___ INFORMATION PROVIDED

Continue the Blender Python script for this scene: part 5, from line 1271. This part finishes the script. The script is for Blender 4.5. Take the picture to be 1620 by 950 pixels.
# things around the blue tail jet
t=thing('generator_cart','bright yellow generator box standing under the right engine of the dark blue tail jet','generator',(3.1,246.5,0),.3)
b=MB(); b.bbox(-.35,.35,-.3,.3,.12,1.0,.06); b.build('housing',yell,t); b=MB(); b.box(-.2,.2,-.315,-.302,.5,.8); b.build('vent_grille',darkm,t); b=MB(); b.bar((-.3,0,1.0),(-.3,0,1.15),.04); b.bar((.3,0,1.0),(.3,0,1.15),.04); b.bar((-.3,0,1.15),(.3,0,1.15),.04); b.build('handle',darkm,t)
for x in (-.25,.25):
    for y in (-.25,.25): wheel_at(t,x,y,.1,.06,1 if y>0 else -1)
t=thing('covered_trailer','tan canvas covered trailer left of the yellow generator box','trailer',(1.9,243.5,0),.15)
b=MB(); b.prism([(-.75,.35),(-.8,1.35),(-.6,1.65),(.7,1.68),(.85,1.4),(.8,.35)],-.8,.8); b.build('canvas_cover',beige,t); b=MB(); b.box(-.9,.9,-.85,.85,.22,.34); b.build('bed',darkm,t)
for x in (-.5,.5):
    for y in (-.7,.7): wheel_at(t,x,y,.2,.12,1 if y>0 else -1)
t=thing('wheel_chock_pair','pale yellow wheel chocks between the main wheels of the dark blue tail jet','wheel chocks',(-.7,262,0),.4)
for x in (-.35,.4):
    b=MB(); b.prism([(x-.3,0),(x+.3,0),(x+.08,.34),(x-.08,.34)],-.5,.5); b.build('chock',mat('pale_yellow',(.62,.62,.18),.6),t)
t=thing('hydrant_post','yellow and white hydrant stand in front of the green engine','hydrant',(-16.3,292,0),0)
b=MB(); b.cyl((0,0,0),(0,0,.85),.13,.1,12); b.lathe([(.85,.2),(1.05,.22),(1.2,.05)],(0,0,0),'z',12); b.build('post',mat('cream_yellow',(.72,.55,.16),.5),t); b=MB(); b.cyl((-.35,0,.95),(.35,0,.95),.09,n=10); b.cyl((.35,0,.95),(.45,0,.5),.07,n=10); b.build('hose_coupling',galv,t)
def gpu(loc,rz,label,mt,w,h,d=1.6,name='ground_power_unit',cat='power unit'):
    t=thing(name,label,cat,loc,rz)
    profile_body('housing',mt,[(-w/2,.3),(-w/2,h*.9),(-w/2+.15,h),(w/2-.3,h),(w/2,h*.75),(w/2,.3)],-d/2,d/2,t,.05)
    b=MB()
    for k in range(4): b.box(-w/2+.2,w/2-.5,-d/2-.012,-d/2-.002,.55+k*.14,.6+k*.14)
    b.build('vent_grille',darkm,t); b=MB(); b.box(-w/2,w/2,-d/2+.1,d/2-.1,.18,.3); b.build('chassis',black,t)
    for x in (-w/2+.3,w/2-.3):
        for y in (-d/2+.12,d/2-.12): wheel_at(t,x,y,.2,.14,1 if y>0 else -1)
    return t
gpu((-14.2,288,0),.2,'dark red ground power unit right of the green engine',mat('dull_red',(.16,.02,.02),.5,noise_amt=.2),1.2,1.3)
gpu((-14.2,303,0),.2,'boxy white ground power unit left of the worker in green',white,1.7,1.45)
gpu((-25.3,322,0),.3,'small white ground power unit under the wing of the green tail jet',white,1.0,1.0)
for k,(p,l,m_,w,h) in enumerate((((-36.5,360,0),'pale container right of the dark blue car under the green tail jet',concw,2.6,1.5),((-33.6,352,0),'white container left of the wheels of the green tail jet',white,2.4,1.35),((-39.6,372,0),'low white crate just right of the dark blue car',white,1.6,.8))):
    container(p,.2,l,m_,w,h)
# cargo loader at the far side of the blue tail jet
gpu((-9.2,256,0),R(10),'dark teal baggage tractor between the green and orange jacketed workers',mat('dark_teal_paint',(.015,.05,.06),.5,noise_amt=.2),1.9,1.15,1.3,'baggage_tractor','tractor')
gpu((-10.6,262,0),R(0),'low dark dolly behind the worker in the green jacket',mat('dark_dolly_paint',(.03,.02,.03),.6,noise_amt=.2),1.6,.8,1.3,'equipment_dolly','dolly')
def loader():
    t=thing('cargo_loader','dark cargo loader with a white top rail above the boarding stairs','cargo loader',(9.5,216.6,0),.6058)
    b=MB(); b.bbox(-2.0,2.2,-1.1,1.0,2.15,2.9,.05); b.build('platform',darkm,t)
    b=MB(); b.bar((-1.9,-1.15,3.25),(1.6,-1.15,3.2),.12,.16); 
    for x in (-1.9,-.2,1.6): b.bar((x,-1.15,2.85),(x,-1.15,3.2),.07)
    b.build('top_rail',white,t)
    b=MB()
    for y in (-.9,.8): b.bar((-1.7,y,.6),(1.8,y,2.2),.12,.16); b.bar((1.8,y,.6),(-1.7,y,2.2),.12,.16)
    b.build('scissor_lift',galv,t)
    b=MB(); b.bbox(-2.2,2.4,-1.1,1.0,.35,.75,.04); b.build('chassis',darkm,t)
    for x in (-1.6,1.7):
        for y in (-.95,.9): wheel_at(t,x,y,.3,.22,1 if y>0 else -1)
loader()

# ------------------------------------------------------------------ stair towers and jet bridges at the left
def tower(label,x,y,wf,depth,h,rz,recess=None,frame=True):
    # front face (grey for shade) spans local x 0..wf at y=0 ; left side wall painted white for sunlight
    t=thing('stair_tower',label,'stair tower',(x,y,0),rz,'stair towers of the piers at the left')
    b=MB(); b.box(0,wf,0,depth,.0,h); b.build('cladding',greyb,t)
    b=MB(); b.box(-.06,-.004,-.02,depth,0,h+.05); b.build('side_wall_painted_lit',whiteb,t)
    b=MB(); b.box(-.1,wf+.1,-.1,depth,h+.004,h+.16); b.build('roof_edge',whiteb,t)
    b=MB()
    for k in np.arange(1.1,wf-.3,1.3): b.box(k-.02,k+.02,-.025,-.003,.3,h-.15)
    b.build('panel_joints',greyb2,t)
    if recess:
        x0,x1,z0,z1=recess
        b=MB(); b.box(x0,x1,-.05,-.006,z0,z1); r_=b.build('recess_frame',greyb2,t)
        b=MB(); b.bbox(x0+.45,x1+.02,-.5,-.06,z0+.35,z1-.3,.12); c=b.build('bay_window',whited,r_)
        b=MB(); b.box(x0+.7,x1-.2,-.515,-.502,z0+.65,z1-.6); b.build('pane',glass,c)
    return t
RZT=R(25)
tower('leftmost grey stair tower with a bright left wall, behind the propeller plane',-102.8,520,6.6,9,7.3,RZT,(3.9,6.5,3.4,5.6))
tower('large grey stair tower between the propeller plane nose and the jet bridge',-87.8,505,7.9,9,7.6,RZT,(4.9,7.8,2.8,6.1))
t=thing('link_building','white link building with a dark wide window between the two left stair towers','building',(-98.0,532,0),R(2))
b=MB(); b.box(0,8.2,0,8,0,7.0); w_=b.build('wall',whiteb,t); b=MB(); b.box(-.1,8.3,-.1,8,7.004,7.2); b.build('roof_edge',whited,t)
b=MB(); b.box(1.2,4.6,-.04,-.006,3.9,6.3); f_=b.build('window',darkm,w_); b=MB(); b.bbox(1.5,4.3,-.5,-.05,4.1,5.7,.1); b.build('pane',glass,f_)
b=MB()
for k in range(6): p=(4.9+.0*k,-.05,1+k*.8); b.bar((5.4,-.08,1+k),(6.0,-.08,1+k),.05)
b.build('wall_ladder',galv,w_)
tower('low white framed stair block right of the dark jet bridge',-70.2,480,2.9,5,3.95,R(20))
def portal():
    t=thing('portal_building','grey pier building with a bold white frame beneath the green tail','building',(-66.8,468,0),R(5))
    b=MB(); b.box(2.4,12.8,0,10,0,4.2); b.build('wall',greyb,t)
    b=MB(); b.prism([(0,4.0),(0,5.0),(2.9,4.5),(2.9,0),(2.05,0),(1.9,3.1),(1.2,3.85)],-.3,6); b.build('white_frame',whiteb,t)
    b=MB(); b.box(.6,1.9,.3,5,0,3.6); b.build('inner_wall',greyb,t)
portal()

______

TASK PROMPT: Write out exactly the lines from the one with "tower('low white framed" through the one with "t=thing('portal_building','grey pier building", including both, and no others.

OUTPUT OF THE TASK:
tower('low white framed stair block right of the dark jet bridge',-70.2,480,2.9,5,3.95,R(20))
def portal():
    t=thing('portal_building','grey pier building with a bold white frame beneath the green tail','building',(-66.8,468,0),R(5))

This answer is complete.